Brewed only once before, Double Chazzwazzer is boozier at 8.5% ABV, but it’s a smoother beer. A reflection of Evans experimentation with double IPAs over the past year, the beer is “hop bursted” – meaning, all of its IBUs come from whirlpool additions, resulting in a faintly bitter brew. It’s also brewed with copious additions of  flaked oats and wheat for a fuller, silkier body. (Like all Hellbender beers, however, it is not hazy – a point of pride for Evans.) Still, in this beer, grain plays a secondary role to Galaxy hops, which are balanced with the citrusy American varietal Citra.

“We wanted this beer to smell like we just opened a bag of Galaxy,” Evans shares. “We went with nuts with the Galaxy in dry-hopping. That was the goal: to go completely overboard.”


On the inaugural run of Hellbender cans, Double Chazzwazzer occupies the wild card slot. For the moment, the brewery is utilizing the services of a mobile canning company, and it plans to package Bare Bones, Ignite, and a third one-off each run. For the next run in three weeks, Evans says the brewery is leaning towards Agosto, a rotating-hop farmhouse session IPA. (This entry in the series will be hopped with El Dorado and Galaxy.)

Further down the line, the brewery has a number of beers it would like to see hits shelves around the area by the end of the summer: its oat pale; a Norwegian farmhouse ale; even a sour ale made tart with a lactic-acid-producing yeast strain. Of course, the brewery also hopes to have familiar favorites like Red Line red ale and Southern Torrent Saison in aluminum receptacles in due time.

The brewery will have more latitude to indulge in canning such one-offs once it has its own canning line up and running – a goal for later this year.

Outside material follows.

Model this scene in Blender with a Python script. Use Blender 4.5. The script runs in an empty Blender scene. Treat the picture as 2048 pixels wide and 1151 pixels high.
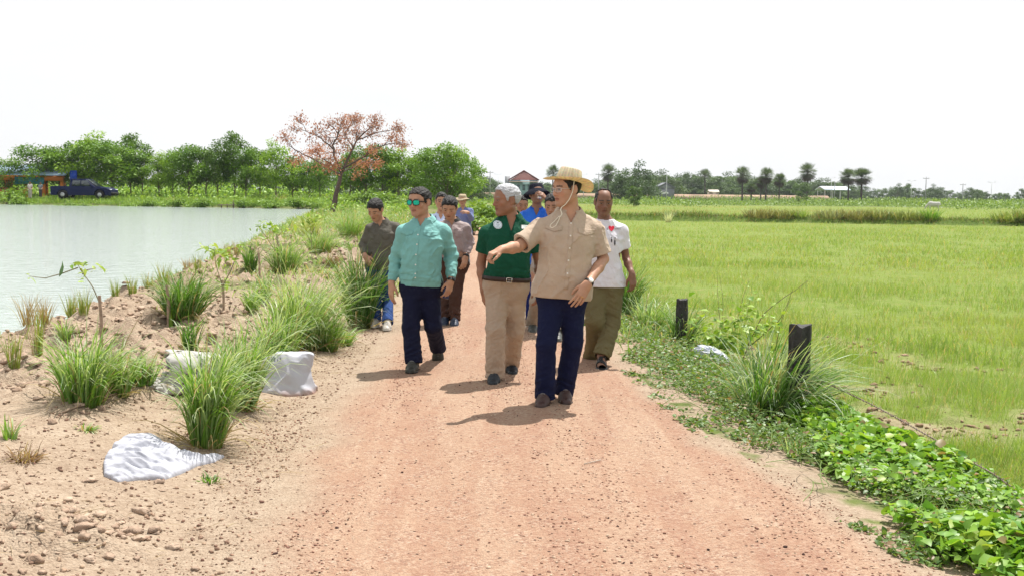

A Hellbender canning line will also mean less logistical juggling, less trying to synchronize the brew schedule for three beers with the availability of an outside contractor.

“We needed to get the cold room packed for a week and a half of sales while we got everything ready for the canning runs,” Evans shares, sounding exhausted. “Everything is down to the wire.”

A few days later, canning commenced more or less without a hitch, and the next chapter for Hellbender brewing began.